The exchange rates between these three currencies is a matter of debate amongst your average Zimbabwean. Those in Harare insist you get 10 SA Rands to the US Dollar whilst 450km down the road in Bulawayo they swear its only 8. I'm not sure if thats how a free market economy is supposed to work? Surely there must be people driving up and down swapping cash and making a killing.
The best fun is when you go into a shop and pay up in US dollars. As only US Dollar bills have reached Africa there's no way of giving you change so you get given it in penny sweets. Two cents for a mint, three for a toffee... I don't complain. I've seen people sell them back to the shop as well so it works both ways – who needs currency when you've got penny sweets?
Although I didn't really go off the main routes or manage to see the whole country I didn't see any real food or fuel shortages. Yes sometimes shops run out of things and you have to hunt around and I'm sure it didn't use to be like this but its a lot, lot better than some of the other places I've been to. I always managed to get something to eat which is more than can be said for parts of Sudan and Ethiopia. Whilst I did see some poverty in comparison to what we're used to in Europe it's not poverty compared to what I've seen elsewhere in Africa. Thats not to say it isn't a disgrace the country finds itself in the position its in.

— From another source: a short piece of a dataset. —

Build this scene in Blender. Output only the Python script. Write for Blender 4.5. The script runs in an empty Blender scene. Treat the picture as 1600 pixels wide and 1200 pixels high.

The most adhering thing about Zimbabwe was the people. They don't complain about the tough time they've had and seem so positive about the future and absolutely delighted to see me. They and the stunning scenery made it one of my favorite countries on this trip.
Those of you traveling around Southern Africa please do give Zimbabwe a chance. Things aren't perfect but they are a lot better than a few years ago. More importantly you will meet some of the world's most charming people and by spending your dollars in their local restaurants and shops you'll help them get back up on their feet.